:: Given data

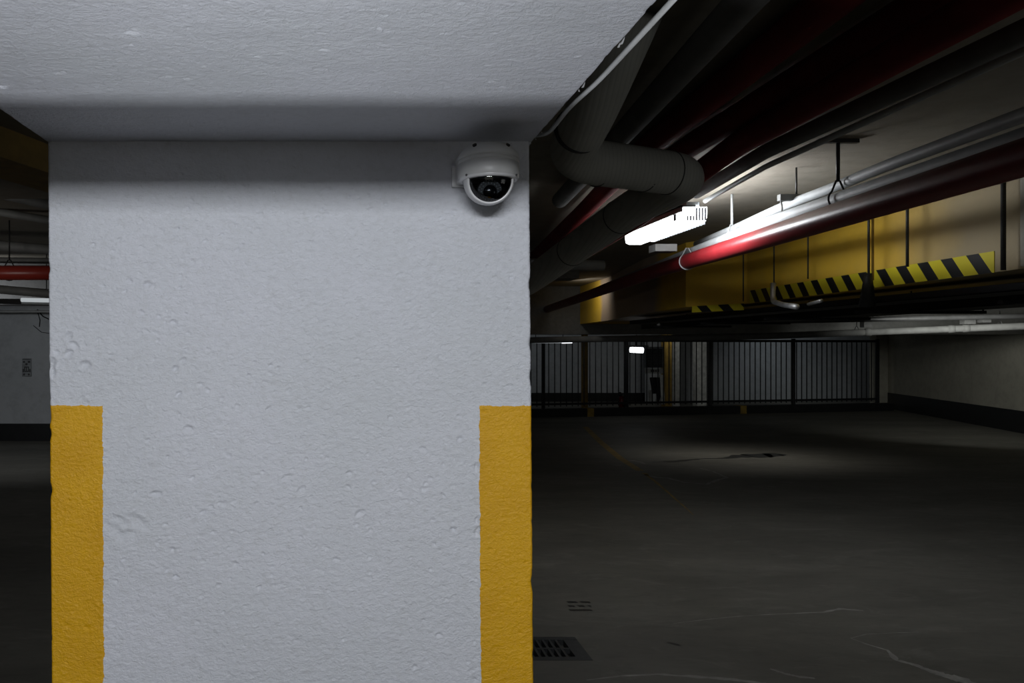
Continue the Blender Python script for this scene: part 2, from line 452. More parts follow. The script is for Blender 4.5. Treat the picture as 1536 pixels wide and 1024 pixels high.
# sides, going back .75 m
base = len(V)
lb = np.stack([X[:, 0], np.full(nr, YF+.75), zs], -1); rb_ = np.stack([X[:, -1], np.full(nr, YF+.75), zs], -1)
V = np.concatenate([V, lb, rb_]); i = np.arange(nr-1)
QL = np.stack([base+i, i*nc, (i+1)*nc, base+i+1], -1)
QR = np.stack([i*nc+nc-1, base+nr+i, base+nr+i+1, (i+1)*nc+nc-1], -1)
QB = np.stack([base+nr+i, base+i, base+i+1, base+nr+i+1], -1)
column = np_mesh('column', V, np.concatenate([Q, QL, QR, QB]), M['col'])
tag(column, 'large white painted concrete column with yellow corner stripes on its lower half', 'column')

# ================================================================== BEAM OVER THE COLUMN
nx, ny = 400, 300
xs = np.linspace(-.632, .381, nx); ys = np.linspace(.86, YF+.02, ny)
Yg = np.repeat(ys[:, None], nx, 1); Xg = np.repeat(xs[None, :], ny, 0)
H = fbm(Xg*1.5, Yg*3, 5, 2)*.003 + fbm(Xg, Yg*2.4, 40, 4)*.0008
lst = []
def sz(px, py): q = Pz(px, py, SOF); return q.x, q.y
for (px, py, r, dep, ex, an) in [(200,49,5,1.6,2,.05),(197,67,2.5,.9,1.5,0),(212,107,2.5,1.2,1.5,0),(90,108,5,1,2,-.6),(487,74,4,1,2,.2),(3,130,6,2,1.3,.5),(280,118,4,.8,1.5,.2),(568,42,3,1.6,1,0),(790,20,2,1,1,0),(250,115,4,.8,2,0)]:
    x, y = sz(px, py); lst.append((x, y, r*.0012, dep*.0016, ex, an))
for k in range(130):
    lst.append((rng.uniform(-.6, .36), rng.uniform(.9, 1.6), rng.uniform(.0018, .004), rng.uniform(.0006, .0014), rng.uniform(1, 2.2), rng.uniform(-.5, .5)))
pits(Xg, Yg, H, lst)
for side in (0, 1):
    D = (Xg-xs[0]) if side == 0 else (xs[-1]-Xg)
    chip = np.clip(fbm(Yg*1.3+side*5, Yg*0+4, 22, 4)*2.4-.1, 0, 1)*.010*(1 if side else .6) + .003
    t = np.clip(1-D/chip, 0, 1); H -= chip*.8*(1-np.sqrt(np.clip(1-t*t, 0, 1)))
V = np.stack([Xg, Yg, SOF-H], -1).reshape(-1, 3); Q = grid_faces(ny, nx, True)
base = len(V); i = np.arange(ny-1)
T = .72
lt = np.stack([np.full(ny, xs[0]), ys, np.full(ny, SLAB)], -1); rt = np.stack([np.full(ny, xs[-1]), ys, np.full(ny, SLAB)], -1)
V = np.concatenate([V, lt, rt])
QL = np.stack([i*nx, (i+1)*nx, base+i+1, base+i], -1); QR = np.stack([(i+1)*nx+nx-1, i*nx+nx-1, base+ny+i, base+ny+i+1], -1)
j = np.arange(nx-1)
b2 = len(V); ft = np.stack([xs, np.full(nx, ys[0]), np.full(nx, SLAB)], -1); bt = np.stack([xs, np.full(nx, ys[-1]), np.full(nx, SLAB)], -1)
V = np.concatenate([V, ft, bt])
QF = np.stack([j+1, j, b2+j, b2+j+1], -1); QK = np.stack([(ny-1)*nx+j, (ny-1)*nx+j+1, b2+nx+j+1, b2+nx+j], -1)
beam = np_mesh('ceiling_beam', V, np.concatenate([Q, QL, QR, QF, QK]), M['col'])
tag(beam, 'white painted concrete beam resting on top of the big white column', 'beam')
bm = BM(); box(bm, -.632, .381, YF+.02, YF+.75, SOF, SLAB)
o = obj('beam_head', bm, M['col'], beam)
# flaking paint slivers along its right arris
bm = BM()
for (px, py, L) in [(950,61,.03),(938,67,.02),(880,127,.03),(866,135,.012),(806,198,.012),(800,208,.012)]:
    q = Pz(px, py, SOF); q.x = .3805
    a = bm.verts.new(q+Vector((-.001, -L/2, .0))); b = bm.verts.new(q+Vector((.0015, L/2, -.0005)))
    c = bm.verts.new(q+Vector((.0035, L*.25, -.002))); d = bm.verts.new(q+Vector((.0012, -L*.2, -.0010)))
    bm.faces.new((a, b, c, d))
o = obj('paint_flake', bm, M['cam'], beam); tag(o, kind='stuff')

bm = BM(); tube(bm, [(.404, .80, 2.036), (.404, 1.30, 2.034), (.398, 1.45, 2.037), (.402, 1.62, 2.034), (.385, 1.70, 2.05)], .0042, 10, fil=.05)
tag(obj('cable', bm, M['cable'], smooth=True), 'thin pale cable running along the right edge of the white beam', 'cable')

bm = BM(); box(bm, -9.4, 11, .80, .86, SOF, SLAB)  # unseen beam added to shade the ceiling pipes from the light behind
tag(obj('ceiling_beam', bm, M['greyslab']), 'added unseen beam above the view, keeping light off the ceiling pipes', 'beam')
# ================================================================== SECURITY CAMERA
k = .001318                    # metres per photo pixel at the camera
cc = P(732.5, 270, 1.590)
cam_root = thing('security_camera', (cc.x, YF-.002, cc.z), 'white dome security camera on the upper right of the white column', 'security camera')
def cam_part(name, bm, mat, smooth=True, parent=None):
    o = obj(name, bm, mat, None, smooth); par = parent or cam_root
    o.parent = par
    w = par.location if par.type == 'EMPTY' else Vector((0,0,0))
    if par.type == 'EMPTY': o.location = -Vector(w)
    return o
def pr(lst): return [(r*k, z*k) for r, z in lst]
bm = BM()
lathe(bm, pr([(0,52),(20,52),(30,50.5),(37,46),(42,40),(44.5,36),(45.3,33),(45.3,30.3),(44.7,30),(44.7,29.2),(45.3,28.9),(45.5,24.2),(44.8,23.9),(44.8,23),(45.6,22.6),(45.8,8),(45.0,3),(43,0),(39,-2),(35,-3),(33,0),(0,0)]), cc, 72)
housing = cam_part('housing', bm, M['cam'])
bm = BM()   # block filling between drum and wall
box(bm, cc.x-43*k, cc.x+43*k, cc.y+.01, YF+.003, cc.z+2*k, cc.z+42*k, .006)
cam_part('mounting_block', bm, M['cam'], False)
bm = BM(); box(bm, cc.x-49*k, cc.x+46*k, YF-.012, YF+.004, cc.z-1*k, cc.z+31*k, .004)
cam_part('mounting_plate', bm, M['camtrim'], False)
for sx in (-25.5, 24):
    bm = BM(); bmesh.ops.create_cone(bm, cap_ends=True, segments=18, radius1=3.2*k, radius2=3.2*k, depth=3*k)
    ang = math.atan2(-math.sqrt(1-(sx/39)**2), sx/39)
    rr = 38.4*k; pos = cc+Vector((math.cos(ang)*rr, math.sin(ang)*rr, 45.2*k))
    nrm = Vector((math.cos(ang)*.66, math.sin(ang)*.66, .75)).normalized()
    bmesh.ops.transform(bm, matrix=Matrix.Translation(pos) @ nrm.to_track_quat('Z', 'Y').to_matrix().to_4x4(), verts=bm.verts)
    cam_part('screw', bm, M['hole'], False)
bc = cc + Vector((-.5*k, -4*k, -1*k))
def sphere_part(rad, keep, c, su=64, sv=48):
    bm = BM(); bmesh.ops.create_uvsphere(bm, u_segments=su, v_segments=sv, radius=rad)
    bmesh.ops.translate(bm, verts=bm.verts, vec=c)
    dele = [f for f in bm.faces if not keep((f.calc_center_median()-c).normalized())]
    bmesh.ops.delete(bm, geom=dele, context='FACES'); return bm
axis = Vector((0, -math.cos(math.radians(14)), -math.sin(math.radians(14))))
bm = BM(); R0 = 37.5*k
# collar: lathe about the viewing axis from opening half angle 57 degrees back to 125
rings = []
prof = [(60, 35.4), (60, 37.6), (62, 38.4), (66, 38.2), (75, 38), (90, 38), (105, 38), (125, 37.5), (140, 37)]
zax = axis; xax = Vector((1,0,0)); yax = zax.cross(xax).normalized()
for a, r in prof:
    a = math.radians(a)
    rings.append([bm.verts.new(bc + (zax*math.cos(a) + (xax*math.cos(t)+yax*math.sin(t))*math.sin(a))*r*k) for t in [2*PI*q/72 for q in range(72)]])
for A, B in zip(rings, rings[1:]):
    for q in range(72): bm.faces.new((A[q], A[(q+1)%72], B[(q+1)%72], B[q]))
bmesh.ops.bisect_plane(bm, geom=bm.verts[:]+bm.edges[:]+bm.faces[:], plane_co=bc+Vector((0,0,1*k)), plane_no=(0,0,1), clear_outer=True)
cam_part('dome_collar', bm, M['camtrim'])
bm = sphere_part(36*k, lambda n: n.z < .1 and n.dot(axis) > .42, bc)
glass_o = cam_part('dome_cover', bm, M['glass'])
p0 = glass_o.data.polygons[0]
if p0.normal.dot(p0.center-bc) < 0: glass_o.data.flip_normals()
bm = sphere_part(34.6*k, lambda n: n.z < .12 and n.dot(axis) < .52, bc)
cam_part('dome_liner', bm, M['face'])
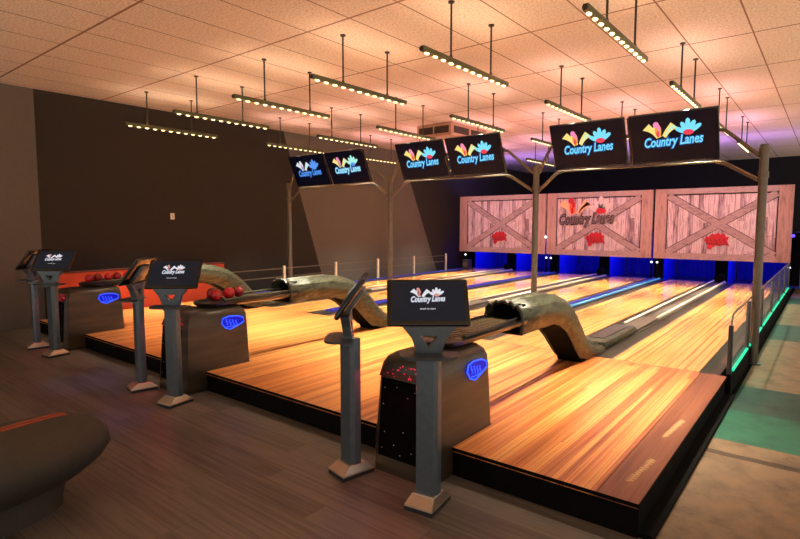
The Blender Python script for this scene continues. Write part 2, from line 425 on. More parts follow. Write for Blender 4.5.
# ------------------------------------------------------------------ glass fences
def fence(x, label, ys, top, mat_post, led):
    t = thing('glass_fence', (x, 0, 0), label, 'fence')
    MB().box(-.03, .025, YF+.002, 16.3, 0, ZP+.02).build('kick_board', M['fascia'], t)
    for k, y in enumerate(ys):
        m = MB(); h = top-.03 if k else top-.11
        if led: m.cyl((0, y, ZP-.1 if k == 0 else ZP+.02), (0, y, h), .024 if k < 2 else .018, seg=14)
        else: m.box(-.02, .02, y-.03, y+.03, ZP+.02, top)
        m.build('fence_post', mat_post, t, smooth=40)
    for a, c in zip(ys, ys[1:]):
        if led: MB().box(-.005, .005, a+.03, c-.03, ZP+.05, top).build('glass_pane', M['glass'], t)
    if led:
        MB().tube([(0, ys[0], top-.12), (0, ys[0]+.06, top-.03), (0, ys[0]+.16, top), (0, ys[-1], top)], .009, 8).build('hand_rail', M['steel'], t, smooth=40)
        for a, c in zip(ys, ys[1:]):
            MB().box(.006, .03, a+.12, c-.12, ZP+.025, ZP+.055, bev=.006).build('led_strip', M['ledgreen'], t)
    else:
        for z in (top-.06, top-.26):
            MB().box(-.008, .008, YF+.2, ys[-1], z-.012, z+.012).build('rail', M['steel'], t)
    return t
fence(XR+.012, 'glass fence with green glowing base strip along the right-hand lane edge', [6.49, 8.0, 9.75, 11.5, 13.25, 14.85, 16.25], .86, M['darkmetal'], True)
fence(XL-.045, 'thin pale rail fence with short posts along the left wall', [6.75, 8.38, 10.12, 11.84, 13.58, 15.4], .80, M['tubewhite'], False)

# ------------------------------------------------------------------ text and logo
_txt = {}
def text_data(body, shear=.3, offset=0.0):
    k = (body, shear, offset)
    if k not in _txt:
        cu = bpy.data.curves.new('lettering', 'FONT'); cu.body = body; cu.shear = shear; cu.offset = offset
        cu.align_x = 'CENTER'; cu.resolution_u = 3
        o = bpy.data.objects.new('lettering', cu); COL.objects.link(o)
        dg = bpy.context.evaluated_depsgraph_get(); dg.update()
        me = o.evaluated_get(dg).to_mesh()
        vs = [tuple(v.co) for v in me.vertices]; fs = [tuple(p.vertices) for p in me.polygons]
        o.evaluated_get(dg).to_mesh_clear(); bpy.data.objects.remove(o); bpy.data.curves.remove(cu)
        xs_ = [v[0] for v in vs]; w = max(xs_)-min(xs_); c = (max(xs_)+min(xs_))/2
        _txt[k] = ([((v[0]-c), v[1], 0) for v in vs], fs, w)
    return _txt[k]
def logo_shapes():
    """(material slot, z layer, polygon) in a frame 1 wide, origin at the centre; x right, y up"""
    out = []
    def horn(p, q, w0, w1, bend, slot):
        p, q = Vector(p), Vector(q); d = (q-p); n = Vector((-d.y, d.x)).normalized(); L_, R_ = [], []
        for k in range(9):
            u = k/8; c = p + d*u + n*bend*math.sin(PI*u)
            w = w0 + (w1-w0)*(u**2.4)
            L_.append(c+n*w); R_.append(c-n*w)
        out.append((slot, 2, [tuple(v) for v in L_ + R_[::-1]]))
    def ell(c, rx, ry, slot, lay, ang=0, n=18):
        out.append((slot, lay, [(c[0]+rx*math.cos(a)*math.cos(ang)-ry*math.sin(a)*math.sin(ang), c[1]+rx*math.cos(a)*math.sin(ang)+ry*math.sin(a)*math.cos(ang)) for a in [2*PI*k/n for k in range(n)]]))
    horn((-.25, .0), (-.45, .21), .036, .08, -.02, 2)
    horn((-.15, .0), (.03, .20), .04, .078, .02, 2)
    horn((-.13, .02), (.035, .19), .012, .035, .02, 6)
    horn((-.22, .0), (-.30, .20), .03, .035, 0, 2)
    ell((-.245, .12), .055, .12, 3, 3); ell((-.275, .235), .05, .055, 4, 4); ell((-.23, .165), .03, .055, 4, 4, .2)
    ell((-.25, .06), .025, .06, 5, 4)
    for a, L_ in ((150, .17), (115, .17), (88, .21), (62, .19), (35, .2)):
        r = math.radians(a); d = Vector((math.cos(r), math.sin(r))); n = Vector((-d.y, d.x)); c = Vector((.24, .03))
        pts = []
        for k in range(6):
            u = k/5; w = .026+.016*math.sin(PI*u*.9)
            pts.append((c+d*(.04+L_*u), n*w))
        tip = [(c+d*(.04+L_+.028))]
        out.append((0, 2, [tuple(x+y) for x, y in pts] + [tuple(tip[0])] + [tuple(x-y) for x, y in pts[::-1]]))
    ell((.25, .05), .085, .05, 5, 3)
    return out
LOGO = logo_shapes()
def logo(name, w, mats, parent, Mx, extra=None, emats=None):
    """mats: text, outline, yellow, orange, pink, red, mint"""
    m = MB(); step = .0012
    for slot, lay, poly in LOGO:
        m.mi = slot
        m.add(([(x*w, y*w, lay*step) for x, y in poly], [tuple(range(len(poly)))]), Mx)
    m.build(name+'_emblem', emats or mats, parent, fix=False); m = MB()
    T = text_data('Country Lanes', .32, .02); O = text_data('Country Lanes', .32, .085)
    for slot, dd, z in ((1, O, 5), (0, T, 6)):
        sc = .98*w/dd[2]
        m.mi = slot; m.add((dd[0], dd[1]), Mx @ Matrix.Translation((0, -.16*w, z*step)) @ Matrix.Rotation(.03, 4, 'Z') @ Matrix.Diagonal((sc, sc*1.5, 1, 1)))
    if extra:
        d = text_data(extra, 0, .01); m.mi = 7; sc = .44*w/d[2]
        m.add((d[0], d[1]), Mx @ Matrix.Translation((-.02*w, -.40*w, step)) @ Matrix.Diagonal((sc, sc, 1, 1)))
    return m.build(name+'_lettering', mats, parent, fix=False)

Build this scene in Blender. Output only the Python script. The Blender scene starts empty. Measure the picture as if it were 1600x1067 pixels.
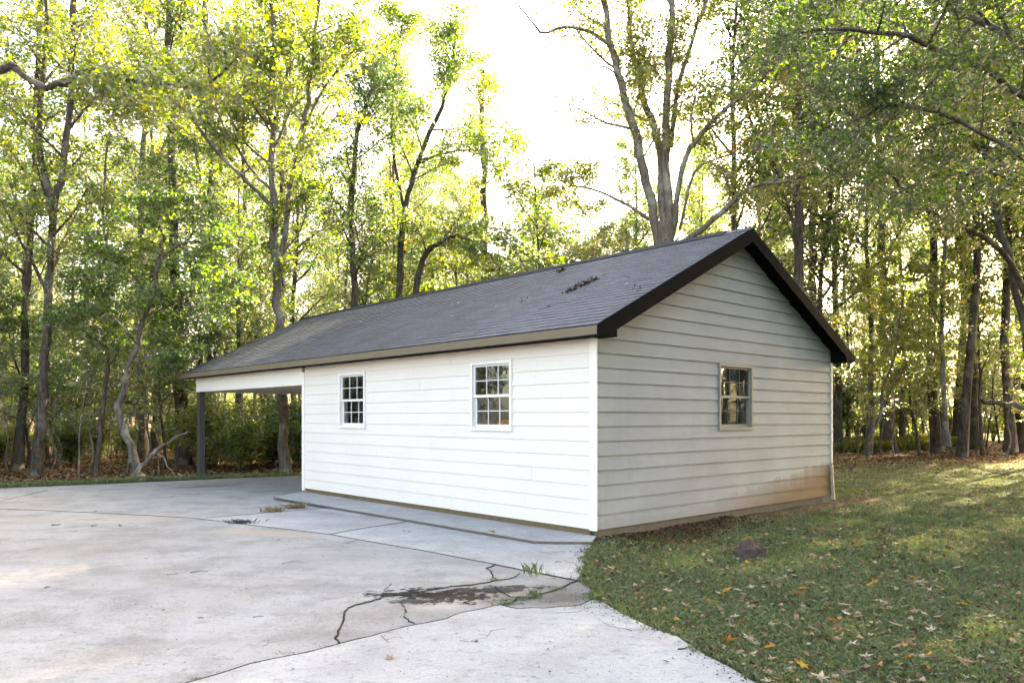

::::

Extract from the records above the lines from the one containing "The Blender Python script for this scene continues." to the one containing "fence(XL-.045, 'thin pale", both lines included, exactly as they appear and with nothing else.

The Blender Python script for this scene continues. Write part 2, from line 425 on. More parts follow. Write for Blender 4.5.
# ------------------------------------------------------------------ glass fences
def fence(x, label, ys, top, mat_post, led):
    t = thing('glass_fence', (x, 0, 0), label, 'fence')
    MB().box(-.03, .025, YF+.002, 16.3, 0, ZP+.02).build('kick_board', M['fascia'], t)
    for k, y in enumerate(ys):
        m = MB(); h = top-.03 if k else top-.11
        if led: m.cyl((0, y, ZP-.1 if k == 0 else ZP+.02), (0, y, h), .024 if k < 2 else .018, seg=14)
        else: m.box(-.02, .02, y-.03, y+.03, ZP+.02, top)
        m.build('fence_post', mat_post, t, smooth=40)
    for a, c in zip(ys, ys[1:]):
        if led: MB().box(-.005, .005, a+.03, c-.03, ZP+.05, top).build('glass_pane', M['glass'], t)
    if led:
        MB().tube([(0, ys[0], top-.12), (0, ys[0]+.06, top-.03), (0, ys[0]+.16, top), (0, ys[-1], top)], .009, 8).build('hand_rail', M['steel'], t, smooth=40)
        for a, c in zip(ys, ys[1:]):
            MB().box(.006, .03, a+.12, c-.12, ZP+.025, ZP+.055, bev=.006).build('led_strip', M['ledgreen'], t)
    else:
        for z in (top-.06, top-.26):
            MB().box(-.008, .008, YF+.2, ys[-1], z-.012, z+.012).build('rail', M['steel'], t)
    return t
fence(XR+.012, 'glass fence with green glowing base strip along the right-hand lane edge', [6.49, 8.0, 9.75, 11.5, 13.25, 14.85, 16.25], .86, M['darkmetal'], True)
fence(XL-.045, 'thin pale rail fence with short posts along the left wall', [6.75, 8.38, 10.12, 11.84, 13.58, 15.4], .80, M['tubewhite'], False)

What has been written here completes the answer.